Es palmario que este supuesto tampoco es aplicable a la malversación cometida en el procés. No se puede afirmar que dedicar recursos públicos a celebrar un referéndum ilegal para el que no se tiene competencias y financiar aquellas actuaciones necesarias para violar la Constitución y romper España sea una simple variación de la aplicación presupuestaria.

Tanto la versión de malversación descrita en el artículo 432 bis como la del artículo 433, que son las castigadas con menores penas, no son aplicables a las desviaciones de fondos públicos que ocurrieron en 2017 en Cataluña a efectos de llevar a cabo unas actuaciones ilegales y delictivas. Hay que concluir, en consecuencia, que necesariamente se debe imputar la tipificada en el artículo 432, aunque en su nueva redacción.

Los autores de la reforma cometieron, creo yo, dos errores. El primero es haber identificado enriquecimiento propio con ánimo de lucro. El segundo término es mucho más amplio que el simple llevarse el dinero a casa. Se comete la apropiación de los fondos en cuanto se decide darles una finalidad distinta de la utilidad pública en beneficio propio o de un tercero, y no digamos si este destino es ilegal o delictivo como en el caso que nos ocupa.

El segundo error que pienso que cometieron los independentistas -y este es mucho más grave- es que en su demencia dedujeron que dedicar fondos al procés era destinarlos a al interés publico. Su conciencia real o fingida es que no cometieron nada ilegal, sino un acto patriótico. Eso y el victimismo es lo que les lleva a lanzar improperios contra los jueces y a hablar de venganza. La verdad es que se equivocaron y redactaron unas enmiendas al Derecho Penal que no dice lo que ellos, según parece, querían decir. Aparte de malicia, ineptitud.

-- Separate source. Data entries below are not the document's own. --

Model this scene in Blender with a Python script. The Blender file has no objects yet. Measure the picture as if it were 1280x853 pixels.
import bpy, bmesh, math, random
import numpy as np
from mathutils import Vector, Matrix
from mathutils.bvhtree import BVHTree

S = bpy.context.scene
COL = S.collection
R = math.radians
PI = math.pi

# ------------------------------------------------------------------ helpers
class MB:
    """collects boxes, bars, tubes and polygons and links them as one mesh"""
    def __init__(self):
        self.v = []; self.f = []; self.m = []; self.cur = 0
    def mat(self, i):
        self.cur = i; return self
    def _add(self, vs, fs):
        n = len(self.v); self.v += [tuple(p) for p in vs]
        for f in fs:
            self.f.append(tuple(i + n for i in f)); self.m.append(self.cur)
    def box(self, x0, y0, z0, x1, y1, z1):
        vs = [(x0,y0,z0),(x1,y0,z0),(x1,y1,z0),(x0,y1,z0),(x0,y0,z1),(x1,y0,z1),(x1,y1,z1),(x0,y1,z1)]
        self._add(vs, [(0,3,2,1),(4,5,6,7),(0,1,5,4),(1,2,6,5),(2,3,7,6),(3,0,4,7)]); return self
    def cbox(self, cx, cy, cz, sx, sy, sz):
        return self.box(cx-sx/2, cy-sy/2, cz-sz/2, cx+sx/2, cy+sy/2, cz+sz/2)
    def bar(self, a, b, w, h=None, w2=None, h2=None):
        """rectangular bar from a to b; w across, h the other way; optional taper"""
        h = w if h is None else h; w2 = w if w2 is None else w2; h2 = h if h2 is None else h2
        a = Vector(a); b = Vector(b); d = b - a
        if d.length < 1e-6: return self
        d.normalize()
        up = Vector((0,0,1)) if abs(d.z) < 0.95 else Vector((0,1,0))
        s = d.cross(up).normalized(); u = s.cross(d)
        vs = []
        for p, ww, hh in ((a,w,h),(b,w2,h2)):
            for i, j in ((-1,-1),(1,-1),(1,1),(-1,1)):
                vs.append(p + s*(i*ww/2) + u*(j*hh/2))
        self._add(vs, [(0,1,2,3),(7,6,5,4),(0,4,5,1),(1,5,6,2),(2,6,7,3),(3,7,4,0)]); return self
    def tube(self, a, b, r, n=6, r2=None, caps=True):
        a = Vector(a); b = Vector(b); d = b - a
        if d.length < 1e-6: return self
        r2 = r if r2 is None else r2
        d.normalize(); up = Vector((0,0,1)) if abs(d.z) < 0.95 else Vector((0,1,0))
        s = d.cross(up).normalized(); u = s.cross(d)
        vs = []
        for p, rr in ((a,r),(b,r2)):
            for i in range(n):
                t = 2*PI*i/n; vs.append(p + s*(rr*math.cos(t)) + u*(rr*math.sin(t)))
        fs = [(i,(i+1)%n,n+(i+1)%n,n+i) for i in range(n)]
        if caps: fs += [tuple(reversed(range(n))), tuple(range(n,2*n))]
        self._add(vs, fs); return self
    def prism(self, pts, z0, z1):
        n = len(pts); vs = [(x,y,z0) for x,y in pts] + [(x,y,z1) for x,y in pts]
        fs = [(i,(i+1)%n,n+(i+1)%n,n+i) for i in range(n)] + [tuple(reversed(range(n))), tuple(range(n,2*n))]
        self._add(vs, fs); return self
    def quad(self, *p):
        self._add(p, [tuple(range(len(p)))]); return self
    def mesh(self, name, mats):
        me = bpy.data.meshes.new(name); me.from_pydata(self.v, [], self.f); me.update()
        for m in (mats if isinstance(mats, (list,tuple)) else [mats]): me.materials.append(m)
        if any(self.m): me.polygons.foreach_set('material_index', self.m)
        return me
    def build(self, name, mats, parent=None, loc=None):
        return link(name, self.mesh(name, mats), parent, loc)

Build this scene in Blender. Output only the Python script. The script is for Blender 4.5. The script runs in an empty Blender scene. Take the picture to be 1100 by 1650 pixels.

No obstante, para la ministra de Hacienda no hay ninguna equivocación. Ella tiene descaro y verborrea suficientes para dar la vuelta a la tortilla. Y hay que tenerlo para que, una vez conocida la sentencia, su reacción fuese afirmar que se demostraba así que el PP mentía al decir que la reforma se había hecho para beneficiar a los independentistas catalanes. Es una buena forma de aprovechar y justificar la ignorancia.